## Problem to work on
Search the data below for the word "wide" and copy each line that holds it.

━━ Task data ━━

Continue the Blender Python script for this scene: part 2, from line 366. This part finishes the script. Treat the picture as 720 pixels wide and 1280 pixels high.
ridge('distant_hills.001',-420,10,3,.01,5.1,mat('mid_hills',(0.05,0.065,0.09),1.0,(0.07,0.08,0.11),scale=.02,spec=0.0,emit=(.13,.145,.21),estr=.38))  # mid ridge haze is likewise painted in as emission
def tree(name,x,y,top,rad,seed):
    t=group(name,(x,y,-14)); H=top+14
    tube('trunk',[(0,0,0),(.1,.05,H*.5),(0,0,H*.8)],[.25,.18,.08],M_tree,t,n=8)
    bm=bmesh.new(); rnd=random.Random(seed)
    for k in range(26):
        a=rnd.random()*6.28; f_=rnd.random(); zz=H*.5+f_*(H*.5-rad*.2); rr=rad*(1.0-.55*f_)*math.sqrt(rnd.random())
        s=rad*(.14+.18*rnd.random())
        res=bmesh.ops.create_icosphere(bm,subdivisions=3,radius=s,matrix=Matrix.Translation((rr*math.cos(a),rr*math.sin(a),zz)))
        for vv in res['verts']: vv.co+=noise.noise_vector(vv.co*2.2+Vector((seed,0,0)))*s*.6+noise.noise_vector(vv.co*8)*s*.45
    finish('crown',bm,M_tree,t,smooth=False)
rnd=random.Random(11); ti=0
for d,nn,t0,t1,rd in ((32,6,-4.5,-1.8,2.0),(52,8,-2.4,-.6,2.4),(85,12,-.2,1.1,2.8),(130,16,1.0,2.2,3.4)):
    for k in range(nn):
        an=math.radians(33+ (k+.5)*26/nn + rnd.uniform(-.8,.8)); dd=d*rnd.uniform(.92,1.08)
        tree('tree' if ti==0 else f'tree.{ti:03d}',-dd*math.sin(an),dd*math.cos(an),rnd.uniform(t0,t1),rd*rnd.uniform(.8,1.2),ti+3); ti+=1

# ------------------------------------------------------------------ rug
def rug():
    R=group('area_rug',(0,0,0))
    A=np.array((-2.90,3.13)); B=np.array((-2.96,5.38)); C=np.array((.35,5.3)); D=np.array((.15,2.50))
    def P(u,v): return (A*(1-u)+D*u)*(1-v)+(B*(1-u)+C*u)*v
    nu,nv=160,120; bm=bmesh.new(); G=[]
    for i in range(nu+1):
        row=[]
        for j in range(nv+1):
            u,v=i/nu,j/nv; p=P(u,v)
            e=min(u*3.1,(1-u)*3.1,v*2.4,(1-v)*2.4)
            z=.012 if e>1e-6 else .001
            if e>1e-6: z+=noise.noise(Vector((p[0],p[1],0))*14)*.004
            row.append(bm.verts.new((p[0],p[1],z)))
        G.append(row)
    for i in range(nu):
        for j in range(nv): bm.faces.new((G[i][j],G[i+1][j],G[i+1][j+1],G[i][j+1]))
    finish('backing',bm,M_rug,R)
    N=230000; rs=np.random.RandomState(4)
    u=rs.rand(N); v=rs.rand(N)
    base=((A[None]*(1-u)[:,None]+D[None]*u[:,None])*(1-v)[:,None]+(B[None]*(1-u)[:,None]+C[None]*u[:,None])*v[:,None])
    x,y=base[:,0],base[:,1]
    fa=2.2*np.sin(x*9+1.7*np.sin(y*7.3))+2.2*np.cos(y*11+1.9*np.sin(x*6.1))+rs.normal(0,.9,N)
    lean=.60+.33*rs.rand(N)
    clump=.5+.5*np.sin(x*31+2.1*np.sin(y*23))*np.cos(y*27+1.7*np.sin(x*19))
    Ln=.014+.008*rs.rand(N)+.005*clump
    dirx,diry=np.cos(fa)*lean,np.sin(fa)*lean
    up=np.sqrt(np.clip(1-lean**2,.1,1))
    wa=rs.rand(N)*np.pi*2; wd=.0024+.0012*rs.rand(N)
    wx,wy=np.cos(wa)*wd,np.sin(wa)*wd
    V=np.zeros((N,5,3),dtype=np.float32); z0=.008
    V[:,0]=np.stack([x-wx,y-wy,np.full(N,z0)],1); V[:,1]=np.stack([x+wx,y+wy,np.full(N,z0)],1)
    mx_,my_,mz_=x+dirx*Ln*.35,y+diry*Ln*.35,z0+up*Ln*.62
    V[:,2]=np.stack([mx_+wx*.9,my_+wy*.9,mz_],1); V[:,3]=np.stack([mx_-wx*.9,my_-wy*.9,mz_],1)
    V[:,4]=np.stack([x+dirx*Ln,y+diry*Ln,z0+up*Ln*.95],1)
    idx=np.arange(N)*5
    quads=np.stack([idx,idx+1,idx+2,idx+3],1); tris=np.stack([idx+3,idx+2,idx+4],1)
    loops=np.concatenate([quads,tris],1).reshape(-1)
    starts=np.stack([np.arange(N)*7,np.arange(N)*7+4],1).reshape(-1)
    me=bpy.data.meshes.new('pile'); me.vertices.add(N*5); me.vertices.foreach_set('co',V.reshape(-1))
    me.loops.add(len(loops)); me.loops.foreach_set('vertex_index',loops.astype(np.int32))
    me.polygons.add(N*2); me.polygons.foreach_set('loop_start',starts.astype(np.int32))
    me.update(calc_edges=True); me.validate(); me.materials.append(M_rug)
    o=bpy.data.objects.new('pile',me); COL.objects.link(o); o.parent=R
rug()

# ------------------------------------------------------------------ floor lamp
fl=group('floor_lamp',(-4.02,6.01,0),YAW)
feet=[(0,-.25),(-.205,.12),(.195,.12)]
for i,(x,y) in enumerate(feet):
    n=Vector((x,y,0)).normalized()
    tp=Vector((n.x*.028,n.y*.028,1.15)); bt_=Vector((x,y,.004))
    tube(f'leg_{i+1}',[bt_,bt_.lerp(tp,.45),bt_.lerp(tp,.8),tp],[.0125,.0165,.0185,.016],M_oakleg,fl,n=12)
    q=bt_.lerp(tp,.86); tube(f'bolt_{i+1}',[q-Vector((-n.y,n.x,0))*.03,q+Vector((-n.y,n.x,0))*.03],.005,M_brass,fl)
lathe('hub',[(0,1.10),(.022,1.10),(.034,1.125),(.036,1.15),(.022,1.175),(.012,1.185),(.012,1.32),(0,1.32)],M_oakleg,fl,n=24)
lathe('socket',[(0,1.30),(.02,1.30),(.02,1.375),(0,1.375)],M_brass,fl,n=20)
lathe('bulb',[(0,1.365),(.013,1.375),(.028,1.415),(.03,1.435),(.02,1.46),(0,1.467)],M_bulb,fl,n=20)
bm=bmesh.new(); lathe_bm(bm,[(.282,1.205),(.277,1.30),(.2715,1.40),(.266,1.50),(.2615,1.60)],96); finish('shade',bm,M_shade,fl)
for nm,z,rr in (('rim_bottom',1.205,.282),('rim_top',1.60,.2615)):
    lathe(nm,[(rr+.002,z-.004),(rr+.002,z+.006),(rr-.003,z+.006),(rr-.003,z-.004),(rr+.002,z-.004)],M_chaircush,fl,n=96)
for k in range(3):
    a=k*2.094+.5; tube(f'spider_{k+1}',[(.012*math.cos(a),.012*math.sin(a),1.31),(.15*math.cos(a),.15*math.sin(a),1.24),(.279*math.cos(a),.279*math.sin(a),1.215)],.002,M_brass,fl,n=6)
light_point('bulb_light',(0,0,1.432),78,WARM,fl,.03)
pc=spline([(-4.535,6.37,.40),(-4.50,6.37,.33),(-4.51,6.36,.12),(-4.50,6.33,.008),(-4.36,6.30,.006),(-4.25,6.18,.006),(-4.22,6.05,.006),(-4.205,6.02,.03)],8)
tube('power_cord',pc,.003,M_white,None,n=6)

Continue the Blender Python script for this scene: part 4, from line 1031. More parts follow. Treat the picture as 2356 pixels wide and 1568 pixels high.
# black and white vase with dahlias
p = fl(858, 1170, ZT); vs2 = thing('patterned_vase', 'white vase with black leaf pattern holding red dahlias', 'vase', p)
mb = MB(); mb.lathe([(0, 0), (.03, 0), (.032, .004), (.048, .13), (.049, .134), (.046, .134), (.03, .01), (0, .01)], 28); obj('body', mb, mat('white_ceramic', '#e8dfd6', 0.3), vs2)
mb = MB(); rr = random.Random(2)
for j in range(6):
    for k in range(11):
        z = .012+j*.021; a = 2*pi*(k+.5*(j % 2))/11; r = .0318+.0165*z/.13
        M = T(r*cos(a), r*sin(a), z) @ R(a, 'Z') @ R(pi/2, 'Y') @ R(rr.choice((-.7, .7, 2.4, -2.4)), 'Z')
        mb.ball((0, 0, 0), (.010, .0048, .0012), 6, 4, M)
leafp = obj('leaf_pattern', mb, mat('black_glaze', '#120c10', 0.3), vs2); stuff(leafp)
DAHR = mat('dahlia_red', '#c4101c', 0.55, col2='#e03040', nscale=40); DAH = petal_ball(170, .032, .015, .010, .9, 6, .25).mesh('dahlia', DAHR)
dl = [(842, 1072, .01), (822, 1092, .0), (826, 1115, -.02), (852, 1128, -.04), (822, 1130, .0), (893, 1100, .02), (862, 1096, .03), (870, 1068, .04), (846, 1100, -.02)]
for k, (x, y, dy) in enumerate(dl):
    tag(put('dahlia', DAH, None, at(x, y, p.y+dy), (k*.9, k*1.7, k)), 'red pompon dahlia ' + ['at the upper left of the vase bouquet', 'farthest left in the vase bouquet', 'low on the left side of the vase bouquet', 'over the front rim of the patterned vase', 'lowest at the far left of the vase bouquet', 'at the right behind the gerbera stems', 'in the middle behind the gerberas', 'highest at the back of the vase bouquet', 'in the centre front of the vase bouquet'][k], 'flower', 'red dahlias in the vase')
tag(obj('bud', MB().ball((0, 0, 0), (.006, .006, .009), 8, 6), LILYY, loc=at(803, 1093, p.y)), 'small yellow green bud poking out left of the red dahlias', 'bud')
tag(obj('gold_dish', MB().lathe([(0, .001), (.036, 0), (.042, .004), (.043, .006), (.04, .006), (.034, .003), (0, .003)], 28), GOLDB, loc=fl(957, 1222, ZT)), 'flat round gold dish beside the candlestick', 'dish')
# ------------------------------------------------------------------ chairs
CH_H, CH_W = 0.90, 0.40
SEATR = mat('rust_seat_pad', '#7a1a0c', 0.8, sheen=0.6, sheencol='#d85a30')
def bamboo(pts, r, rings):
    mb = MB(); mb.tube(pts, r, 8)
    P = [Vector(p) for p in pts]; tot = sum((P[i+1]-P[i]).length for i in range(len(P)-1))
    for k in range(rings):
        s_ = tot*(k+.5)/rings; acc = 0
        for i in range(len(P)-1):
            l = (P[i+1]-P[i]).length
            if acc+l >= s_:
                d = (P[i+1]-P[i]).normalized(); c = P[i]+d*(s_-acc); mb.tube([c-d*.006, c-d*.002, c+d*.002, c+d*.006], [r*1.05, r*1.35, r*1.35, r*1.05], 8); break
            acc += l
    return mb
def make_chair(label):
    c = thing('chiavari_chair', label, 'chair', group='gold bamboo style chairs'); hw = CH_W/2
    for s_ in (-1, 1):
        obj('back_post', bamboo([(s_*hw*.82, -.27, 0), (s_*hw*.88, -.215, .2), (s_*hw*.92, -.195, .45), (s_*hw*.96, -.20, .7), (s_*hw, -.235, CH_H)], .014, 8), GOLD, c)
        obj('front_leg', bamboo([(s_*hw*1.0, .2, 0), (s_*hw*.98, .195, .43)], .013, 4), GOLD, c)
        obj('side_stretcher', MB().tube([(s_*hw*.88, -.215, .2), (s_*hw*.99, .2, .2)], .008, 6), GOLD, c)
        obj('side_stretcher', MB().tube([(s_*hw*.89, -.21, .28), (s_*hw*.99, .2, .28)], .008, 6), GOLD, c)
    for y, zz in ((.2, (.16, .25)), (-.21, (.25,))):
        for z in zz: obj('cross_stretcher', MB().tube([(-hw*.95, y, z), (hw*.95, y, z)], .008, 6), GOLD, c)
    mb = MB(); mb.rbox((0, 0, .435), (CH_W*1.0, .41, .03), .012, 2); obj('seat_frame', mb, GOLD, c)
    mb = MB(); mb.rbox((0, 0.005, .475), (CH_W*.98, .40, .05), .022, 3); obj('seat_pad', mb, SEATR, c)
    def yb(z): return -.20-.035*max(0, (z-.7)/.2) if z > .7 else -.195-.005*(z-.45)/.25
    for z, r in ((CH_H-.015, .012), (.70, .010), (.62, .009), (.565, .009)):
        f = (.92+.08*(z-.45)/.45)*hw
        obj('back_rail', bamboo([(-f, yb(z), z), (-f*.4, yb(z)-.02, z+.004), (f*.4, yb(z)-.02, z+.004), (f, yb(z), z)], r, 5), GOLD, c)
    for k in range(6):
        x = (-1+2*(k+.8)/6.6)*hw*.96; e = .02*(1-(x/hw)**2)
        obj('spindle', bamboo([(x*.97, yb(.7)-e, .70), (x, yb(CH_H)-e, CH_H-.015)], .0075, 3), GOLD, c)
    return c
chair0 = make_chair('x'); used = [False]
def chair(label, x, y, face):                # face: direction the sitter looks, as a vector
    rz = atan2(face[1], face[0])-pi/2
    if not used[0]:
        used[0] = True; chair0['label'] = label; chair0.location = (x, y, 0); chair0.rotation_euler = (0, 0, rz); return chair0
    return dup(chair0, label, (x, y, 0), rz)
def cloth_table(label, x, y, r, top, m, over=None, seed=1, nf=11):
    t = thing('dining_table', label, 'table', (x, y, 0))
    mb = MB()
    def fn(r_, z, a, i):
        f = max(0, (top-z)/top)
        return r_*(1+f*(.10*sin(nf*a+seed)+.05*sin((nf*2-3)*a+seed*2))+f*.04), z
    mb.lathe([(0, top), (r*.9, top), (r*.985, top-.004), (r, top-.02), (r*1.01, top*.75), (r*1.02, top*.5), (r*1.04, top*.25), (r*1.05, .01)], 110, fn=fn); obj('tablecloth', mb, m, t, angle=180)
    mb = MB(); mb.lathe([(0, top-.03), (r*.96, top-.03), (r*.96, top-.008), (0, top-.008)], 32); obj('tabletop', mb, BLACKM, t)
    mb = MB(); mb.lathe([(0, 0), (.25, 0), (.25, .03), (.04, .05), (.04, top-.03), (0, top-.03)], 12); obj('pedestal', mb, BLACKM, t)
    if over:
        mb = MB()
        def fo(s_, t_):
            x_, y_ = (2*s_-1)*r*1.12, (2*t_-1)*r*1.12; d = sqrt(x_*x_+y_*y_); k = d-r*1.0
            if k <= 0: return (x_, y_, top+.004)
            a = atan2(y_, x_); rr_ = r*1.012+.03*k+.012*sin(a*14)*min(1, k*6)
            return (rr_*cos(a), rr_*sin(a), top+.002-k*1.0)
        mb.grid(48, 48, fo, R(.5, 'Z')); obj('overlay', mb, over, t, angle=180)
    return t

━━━

## Reply to the exercise
Continue the Blender Python script for this scene: part 2, from line 366. This part finishes the script. Treat the picture as 720 pixels wide and 1280 pixels high.
Continue the Blender Python script for this scene: part 4, from line 1031. More parts follow. Treat the picture as 2356 pixels wide and 1568 pixels high.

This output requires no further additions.